Jason Kenagy: The first I would just say would be more connectivity. Even for discrete focused type tasks, more connectivity is better. And so in an environment in which an autonomous vehicle is operating, layouts change, buildings change, the insides of buildings change, meaning that new workers come online, racks and shelving moves to a particular area, and modifications to various processes, frankly outside of the realm of an existing track for an autonomous vehicle, change.

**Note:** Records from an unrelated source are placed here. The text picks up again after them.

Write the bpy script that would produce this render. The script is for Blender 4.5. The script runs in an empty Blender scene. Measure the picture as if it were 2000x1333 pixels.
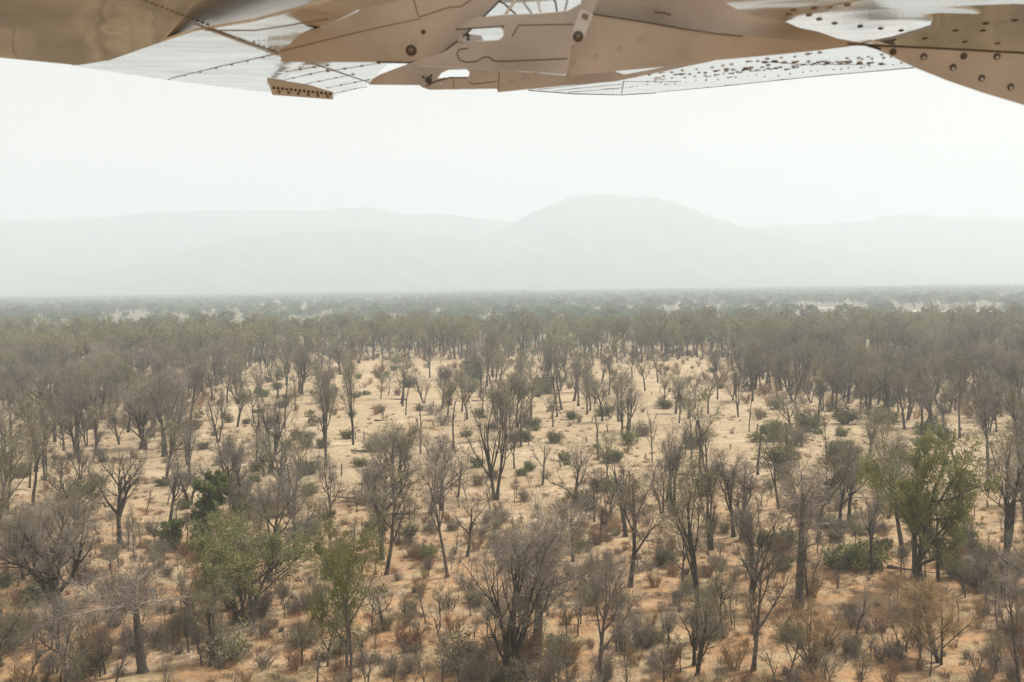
import bpy, math, random
import numpy as np
from mathutils import Vector, Matrix
S = bpy.context.scene
COL = S.collection
# ------------------------------------------------------------------ camera
CAMH = 32.0
F = 1944.0                       # focal length in photo pixels (2000 wide)
cam_d = bpy.data.cameras.new('camera'); cam = bpy.data.objects.new('camera', cam_d); COL.objects.link(cam)
cam_d.lens = 35.0; cam_d.sensor_width = 36.0; cam_d.clip_start = 0.05; cam_d.clip_end = 40000
CR = Matrix.Rotation(math.radians(90-3.22), 3, 'X') @ Matrix.Rotation(math.radians(-0.72), 3, 'Z')
cam.matrix_world = Matrix.Translation((0, 0, CAMH)) @ CR.to_4x4()
cam_d.dof.use_dof = True; cam_d.dof.focus_distance = 150.0; cam_d.dof.aperture_fstop = 5.0
S.camera = cam
# ------------------------------------------------------------------ world, sun, exposure
SUN_EL, SUN_AZ = math.radians(56), math.radians(62)       # azimuth from +Y towards +X
w = bpy.data.worlds.new("World"); S.world = w; w.use_nodes = True
nt = w.node_tree; nt.nodes.clear()
sky = nt.nodes.new('ShaderNodeTexSky'); sky.sky_type = 'NISHITA'; sky.sun_disc = False
sky.sun_elevation = SUN_EL; sky.sun_rotation = SUN_AZ; sky.dust_density = 9.0; sky.air_density = 1.0; sky.ozone_density = 1.0
mixw = nt.nodes.new('ShaderNodeMix'); mixw.data_type = 'RGBA'; mixw.inputs[0].default_value = 0.92
mixw.inputs[7].default_value = (7.15, 6.6, 6.1, 1)         # smoke-white veil over the sky
bg = nt.nodes.new('ShaderNodeBackground'); bg.inputs[1].default_value = 0.092
ow = nt.nodes.new('ShaderNodeOutputWorld')
nt.links.new(sky.outputs[0], mixw.inputs[6]); nt.links.new(mixw.outputs[2], bg.inputs[0]); nt.links.new(bg.outputs[0], ow.inputs[0])
sd = bpy.data.lights.new('sun', 'SUN'); sd.energy = 4.9; sd.angle = math.radians(1.8); sd.color = (1.0, 0.955, 0.88)
so = bpy.data.objects.new('sun', sd); COL.objects.link(so)
sv = Vector((math.sin(SUN_AZ)*math.cos(SUN_EL), math.cos(SUN_AZ)*math.cos(SUN_EL), math.sin(SUN_EL)))
so.rotation_euler = sv.to_track_quat('Z', 'Y').to_euler(); so.location = (0, 0, 200)
S.view_settings.view_transform = 'Standard'; S.view_settings.look = 'None'
S.view_settings.exposure = 0.34; S.view_settings.gamma = 1.0
S.render.engine = 'CYCLES'
S.cycles.max_bounces = 5; S.cycles.diffuse_bounces = 2; S.cycles.glossy_bounces = 3
S.cycles.volume_bounces = 2; S.cycles.use_denoising = True; S.cycles.denoising_prefilter = 'NONE'; S.cycles.denoising_input_passes = 'RGB_ALBEDO_NORMAL'; S.cycles.transparent_max_bounces = 4

R0 = np.random.RandomState(11)
CRn = np.array(CR)
# ------------------------------------------------------------------ picture <-> place
def ray(px, py):
    d = CR @ Vector(((px-1000)/F, -(py-666.5)/F, -1.0)); return d
def ground_z(x, y):
    return 0.35*np.sin(x*0.045+1.3)*np.sin(y*0.033+0.4) + 0.18*np.sin(x*0.13+y*0.07)
def gpt(px, py):
    d = ray(px, py); t = -CAMH/d.z
    return Vector((d.x*t, d.y*t, 0))
def top_height(px, py_top, base):
    d = ray(px, py_top); t = base.y/d.y
    return CAMH + d.z*t
def proj(x, y, z=0.0):
    v = CRn.T @ np.array([x, y, z-CAMH]); return 1000+F*v[0]/-v[2], 666.5-F*v[1]/-v[2]
def proj_n(x, y):
    v = np.stack([x, y, np.full_like(x, -CAMH)], -1) @ CRn
    return 1000+F*v[:, 0]/-v[:, 2], 666.5-F*v[:, 1]/-v[:, 2]
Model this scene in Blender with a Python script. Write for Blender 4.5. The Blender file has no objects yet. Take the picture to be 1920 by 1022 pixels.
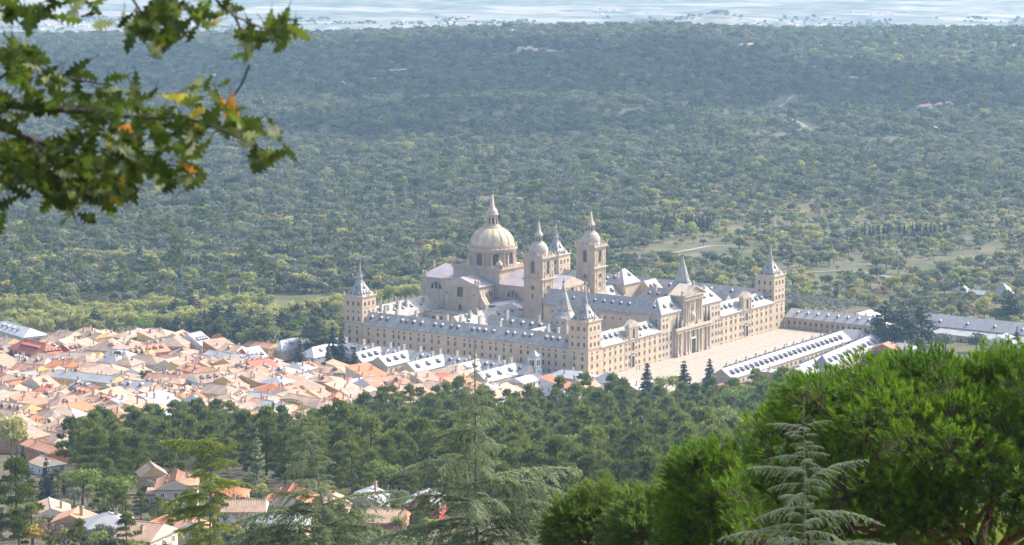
import bpy, bmesh, math, random
import numpy as np
from mathutils import Vector, Matrix, noise

random.seed(7)
rng = np.random.default_rng(11)
sc = bpy.context.scene
COL = sc.collection
R = math.radians

# ------------------------------------------------------------------ camera
CAM = (-1370.06, -896.04, 302.2)
YAW, PIT, FPX = 0.6036057, -0.1484624, 5941.0
cam_data = bpy.data.cameras.new('camera')
cam = bpy.data.objects.new('camera', cam_data)
COL.objects.link(cam)
cam.location = CAM
cam.rotation_euler = (math.pi / 2 + PIT, 0, YAW - math.pi / 2)
cam_data.sensor_width = 36.0
cam_data.lens = 36.0 * FPX / 1920.0
cam_data.clip_start = 0.5
cam_data.clip_end = 90000.0
cam_data.dof.use_dof = True
cam_data.dof.focus_distance = 1200.0
cam_data.dof.aperture_fstop = 13.0
sc.camera = cam

# ------------------------------------------------------------------ light
SUN_EL, SUN_AZ = R(42), R(-22)      # azimuth measured from +X (south) towards -Y (west)
SUN_DIR = Vector((math.cos(SUN_EL) * math.cos(SUN_AZ), math.cos(SUN_EL) * math.sin(SUN_AZ), math.sin(SUN_EL)))
world = bpy.data.worlds.new('World')
sc.world = world
world.use_nodes = True
wn = world.node_tree
wn.nodes.clear()
wo = wn.nodes.new('ShaderNodeOutputWorld')
wb = wn.nodes.new('ShaderNodeBackground')
ws = wn.nodes.new('ShaderNodeTexSky')
ws.sky_type = 'NISHITA'
ws.sun_disc = False
ws.sun_elevation = SUN_EL
ws.sun_rotation = math.atan2(SUN_DIR.x, SUN_DIR.y)
ws.altitude = 1000
ws.dust_density = 5.0
ws.air_density = 0.6
ws.ozone_density = 0.4
wb.inputs['Strength'].default_value = 0.15
wn.links.new(ws.outputs['Color'], wb.inputs['Color'])
wn.links.new(wb.outputs['Background'], wo.inputs['Surface'])
sun_data = bpy.data.lights.new('sun', 'SUN')
sun_data.energy = 2.0
sun_data.angle = R(0.6)
sun_data.color = (1.0, 0.955, 0.89)
sun = bpy.data.objects.new('sun', sun_data)
COL.objects.link(sun)
sun.rotation_euler = SUN_DIR.to_track_quat('Z', 'Y').to_euler()
sun.location = (0, 0, 900)

sc.view_settings.view_transform = 'Standard'
sc.view_settings.look = 'None'
sc.view_settings.gamma = 1.0
sc.view_settings.exposure = 1.9
sc.render.engine = 'CYCLES'
cy = sc.cycles
cy.max_bounces = 5
cy.diffuse_bounces = 2
cy.glossy_bounces = 2
cy.transmission_bounces = 3
cy.transparent_max_bounces = 6
cy.volume_bounces = 0
cy.use_denoising = True
cy.sample_clamp_indirect = 6.0
cy.caustics_reflective = False
cy.caustics_refractive = False

# ------------------------------------------------------------------ terrain
FW = (math.cos(YAW), math.sin(YAW))
RT = (math.sin(YAW), -math.cos(YAW))
PROF_D = [-3000, -300, 0, 40, 100, 200, 300, 400, 500, 600, 700, 800, 900, 1000, 1100, 1200, 1300, 1400, 1500, 1600, 1700, 1800, 1900, 2050, 2250,
          2500, 2800, 3100, 3500, 4000, 4500, 4800, 5200, 5800, 6500, 7200, 7800, 9000, 12000, 60000]
PROF_Z = [900, 385, 299.8, 284, 261, 233, 208, 184, 165, 148, 132, 117, 101, 85, 67, 50, 36, 25, 14, 6, 1, -3, -8, -15, -26,
          -36, -42, -47, -52, -52, -49, -51, -75, -160, -240, -285, -300, -302, -310, -400]

def to_ds(x, y):
    dx, dy = x - CAM[0], y - CAM[1]
    return dx * FW[0] + dy * FW[1], dx * RT[0] + dy * RT[1]

def from_ds(d, s):
    return CAM[0] + d * FW[0] + s * RT[0], CAM[1] + d * FW[1] + s * RT[1]

def smooth(a, b, x):
    t = np.clip((np.asarray(x, float) - a) / (b - a), 0, 1)
    return t * t * (3 - 2 * t)

def waves(x, y, seed=0):
    r = np.random.default_rng(seed)
    out = 0
    for k in range(9):
        f = 0.0016 * 1.45 ** k
        a = r.uniform(0, 6.283)
        out = out + np.sin((x * math.cos(a) + y * math.sin(a)) * f * 6.283 + r.uniform(0, 6.28)) * 0.75 ** k
    return out / 2.2

def ground(x, y):
    x = np.asarray(x, float)
    y = np.asarray(y, float)
    d, s = to_ds(x, y)
    z = np.interp(d, PROF_D, PROF_Z)
    # the wooded ridge is lower on the left
    lat = s / np.maximum(d, 500)
    rz = np.interp(lat, [-.17, -.07, -.035, 0.0, .05, .09, .13, .17], [-16, -14, -7, 0, 4, -5, -3, -4])
    z = z + rz * smooth(3600, 4700, d) * (1 - smooth(5000, 5600, d))
    # rolling ground beyond the monastery
    z = z + waves(x, y, 3) * 5.0 * smooth(2100, 2900, d) * (1 - smooth(4300, 4700, d))
    z = z + waves(x * 3, y * 3, 5) * 2.2 * smooth(50, 300, d) * (1 - smooth(1000, 1300, d))
    # far blue hills on the plain
    for (dd, ss, rd, rs, hh) in ((7700, 470, 420, 110, 46), (7750, 610, 420, 160, 42), (7800, 320, 420, 130, 30), (7900, 900, 300, 300, 38), (8200, -250, 250, 500, 22), (7700, -880, 250, 420, 25)):
        z = z + hh * np.exp(-((d - dd) / rd) ** 2 - ((s - ss) / rs) ** 2)
    # the levelled ground round the monastery
    ex = np.maximum(np.maximum(-62 - x, x - 285), 0)
    ey = np.maximum(np.maximum(-112 - y, y - 205), 0)
    m = 1 - smooth(0, 75, np.hypot(ex, ey))
    return z * (1 - m)

def gz(x, y):
    return float(ground(x, y))

_f = Vector((math.cos(PIT) * FW[0], math.cos(PIT) * FW[1], math.sin(PIT)))
_r = Vector((RT[0], RT[1], 0))
_u = _r.cross(_f)

def sight(u, v, dist):
    """the place that stands on the line of sight through photo pixel (u, v), dist metres ahead"""
    w = _f + _r * ((u - 960) / FPX) + _u * ((511 - v) / FPX)
    w /= (w.x * FW[0] + w.y * FW[1])
    return Vector(CAM) + w * dist

def land(u, v, lo=500, hi=12000):
    """where that line of sight meets the ground"""
    prev = lo
    dd = lo
    while dd < hi:
        p = sight(u, v, dd)
        if p.z < gz(p.x, p.y):
            a, b = prev, dd
            for _ in range(14):
                m = (a + b) / 2
                p = sight(u, v, m)
                if p.z < gz(p.x, p.y):
                    b = m
                else:
                    a = m
            return Vector((p.x, p.y, gz(p.x, p.y)))
        prev = dd
        dd *= 1.015
    return Vector((p.x, p.y, gz(p.x, p.y)))

# ------------------------------------------------------------------ materials
def new_mat(name):
    m = bpy.data.materials.new(name)
    m.use_nodes = True
    nt = m.node_tree
    return m, nt, nt.nodes['Principled BSDF']

def mat(name, col, rough=0.8, var=0.15, scale=0.3, spec=0.3, bump=0.0, detail=4.0, col2=None, per_object=0.0, streak=None):
    """a plain surface mottled by noise between two tones of its own colour"""
    m, nt, bs = new_mat(name)
    tc = nt.nodes.new('ShaderNodeTexCoord')
    nz = nt.nodes.new('ShaderNodeTexNoise')
    nz.inputs['Scale'].default_value = scale
    nz.inputs['Detail'].default_value = detail
    src = tc.outputs['Object']
    if streak:
        mp = nt.nodes.new('ShaderNodeMapping')
        mp.inputs['Scale'].default_value = streak
        nt.links.new(src, mp.inputs['Vector'])
        src = mp.outputs['Vector']
    nt.links.new(src, nz.inputs['Vector'])
    rp = nt.nodes.new('ShaderNodeValToRGB')
    rp.color_ramp.elements[0].position = 0.32
    rp.color_ramp.elements[1].position = 0.68
    c2 = col2 or tuple(min(1, c * (1 + var)) for c in col)
    c1 = tuple(c * (1 - var) for c in col)
    rp.color_ramp.elements[0].color = (*c1, 1)
    rp.color_ramp.elements[1].color = (*c2, 1)
    nt.links.new(nz.outputs['Fac'], rp.inputs['Fac'])
    out = rp.outputs['Color']
    if per_object:
        oi = nt.nodes.new('ShaderNodeObjectInfo')
        mr = nt.nodes.new('ShaderNodeMapRange')
        mr.inputs['To Min'].default_value = 1 - per_object
        mr.inputs['To Max'].default_value = 1 + per_object
        nt.links.new(oi.outputs['Random'], mr.inputs['Value'])
        hs = nt.nodes.new('ShaderNodeHueSaturation')
        nt.links.new(mr.outputs['Result'], hs.inputs['Value'])
        nt.links.new(out, hs.inputs['Color'])
        out = hs.outputs['Color']
    nt.links.new(out, bs.inputs['Base Color'])
    bs.inputs['Roughness'].default_value = rough
    bs.inputs['Specular IOR Level'].default_value = spec
    if bump:
        bp = nt.nodes.new('ShaderNodeBump')
        bp.inputs['Strength'].default_value = bump
        bp.inputs['Distance'].default_value = 0.3
        nt.links.new(nz.outputs['Fac'], bp.inputs['Height'])
        nt.links.new(bp.outputs['Normal'], bs.inputs['Normal'])
    return m

def leaf_mat(name, ca, cb, transl=0.35, rough=0.6, nscale=0.5):
    """leaves: every tree takes its own tone between ca and cb"""
    m, nt, bs = new_mat(name)
    oi = nt.nodes.new('ShaderNodeObjectInfo')
    tc = nt.nodes.new('ShaderNodeTexCoord')
    nz = nt.nodes.new('ShaderNodeTexNoise')
    nz.inputs['Scale'].default_value = nscale
    nz.inputs['Detail'].default_value = 3
    nt.links.new(tc.outputs['Object'], nz.inputs['Vector'])
    ad = nt.nodes.new('ShaderNodeMath')
    ad.operation = 'MULTIPLY_ADD'
    nt.links.new(oi.outputs['Random'], ad.inputs[0])
    ad.inputs[1].default_value = 0.75
    sb = nt.nodes.new('ShaderNodeMath')
    sb.operation = 'MULTIPLY_ADD'
    nt.links.new(nz.outputs['Fac'], sb.inputs[0])
    sb.inputs[1].default_value = 0.9
    sb.inputs[2].default_value = -0.32
    nt.links.new(sb.outputs[0], ad.inputs[2])
    mx = nt.nodes.new('ShaderNodeMix')
    mx.data_type = 'RGBA'
    mx.inputs[6].default_value = (*ca, 1)
    mx.inputs[7].default_value = (*cb, 1)
    nt.links.new(ad.outputs[0], mx.inputs[0])
    nt.links.new(mx.outputs[2], bs.inputs['Base Color'])
    bs.inputs['Roughness'].default_value = rough
    bs.inputs['Specular IOR Level'].default_value = 0.25
    tr = nt.nodes.new('ShaderNodeBsdfTranslucent')
    nt.links.new(mx.outputs[2], tr.inputs['Color'])
    ms = nt.nodes.new('ShaderNodeMixShader')
    ms.inputs[0].default_value = transl
    nt.links.new(bs.outputs[0], ms.inputs[1])
    nt.links.new(tr.outputs[0], ms.inputs[2])
    nt.links.new(ms.outputs[0], nt.nodes['Material Output'].inputs['Surface'])
    return m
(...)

So having that more regular connectivity in contact just simply brings you the massive value of being able to make updates and make adjustments more real time essentially. To have these things happen kind of like semi automatically as opposed to having the autonomous vehicle be updated nightly or relearn on itself in some downtime mode, they will be able to be updated somewhat continuously by having such connectivity. Because change does happen. The workplace environment does happen both in terms of the physical layout of stuff as well as processes all around in that stuff. And by having that connectivity or constant connectivity that will just happen, and it’s a huge deal, just brings much more real time. And that’s a big benefit when time matters.
The second i’ll say will be interaction. And whether it’s autonomous vehicles interacting with each other, or whether it’s autonomous vehicles interacting with other elements within the system. And that may be a robot arm picker or something that itself has been updated or its task that it’s doing has been updated, and that can change the cadence or the approach of the autonomous vehicle that goes to have a pickup or drop off at that robot arm, for example. So having connectivity amongst devices, again it can be autonomous vehicles connectivity from a fleet orchestration standpoint, or it can be so many other things such as again, automated picking arms or even just new pickup drop-off stations, to humans as well.
And so those are the two things. I think real-time connectivity for real-time changes and then an expansion of being able to work more efficiently by being able to orchestrate and connect with other devices for efficiency as well.
Luke Renner: Yeah it sounds like 5G is going to create a lot more opportunities for these assets to talk to one another and sort of coordinate their efforts system-wide.
Jason Kenagy: That's right.
Luke Renner: That’s very interesting.
Jason Kenagy: Connectivity is really like, no human wants to decrease their connections to other people generally, I mean other than you know, your odd hermit or something perhaps. But it’s pretty well known that once you know what you’re doing and once you’re comfortable with an environment, when you make more connections in that environment, good things will do, more interactions will happen, more innovation, more invention, and more positive outcomes will happen. I think that kind of applies to autonomy as well. Cyngn systems support great offline capabilities for specific tasks but as you start to add that connectivity on the possibilities, still preserving the performance of that existing task of course, it allows more opportunities to develop as well. And that’s the promise and that’s the future, and it’s pretty straightforward really and we’re on a good track to achieve it.
Luke Renner: Well Jason, I really appreciate this. This has been a super interesting conversation, thanks for coming.
Jason Kenagy: Yeah thanks, my pleasure.